Um dos mais belos romances da nossa literatura romântica, Iracema é considerado por muitos “um poema em prosa”. A trágica história da bela índia apaixonada pelo guerreiro branco é contada por José de Alencar com o ritmo e a força de imagens próprios da poesia.
Em Iracema, José de Alencar construiu uma alegoria perfeita do processo de colonização do Brasil e de toda a América pelos invasores portugueses e europeus em geral. O nome Iracema é uma anagrama da palavra América. O nome de seu amado Martim remete ao deus greco-romano Marte, o deus da guerra e da destruição.
O autor demonstra, já a partir do título, um evidente trabalho de construção de uma linguagem e de um estilo que possam melhor representar, para o leitor, “a singeleza primitiva da língua bárbara”, com “termos e frases que pareçam naturais na boca do selvagem”.
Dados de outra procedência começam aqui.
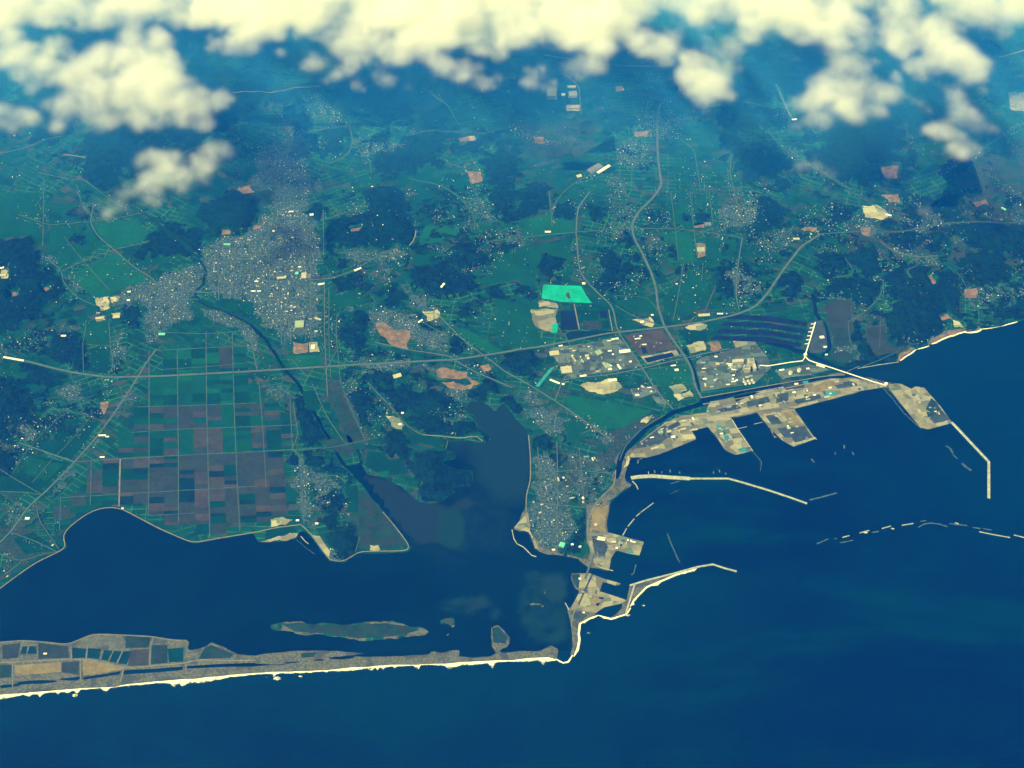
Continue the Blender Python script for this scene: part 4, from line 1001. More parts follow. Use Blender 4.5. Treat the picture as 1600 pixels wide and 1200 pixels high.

O livro foi publicado em 1865 e, em pouco tempo, agradou tanto aos leitores quanto aos críticos literários, a começar pelo jovem Machado de Assis, então com 27 anos, que escreveu sobre Iracema no Diário do Rio de Janeiro, em 1866:
“Tal é o livro do Sr. José de Alencar, fruto do estudo e da meditação, escrito com sentimento e consciência… Há de viver este livro, tem em si as forças que resistem ao tempo, e dão plena fiança do futuro…Espera-se dele outros poemas em prosa. Poema lhe chamamos a este, sem curar de saber se é antes uma lenda, se um romance: o futuro chamar-lhe-á obra-prima.”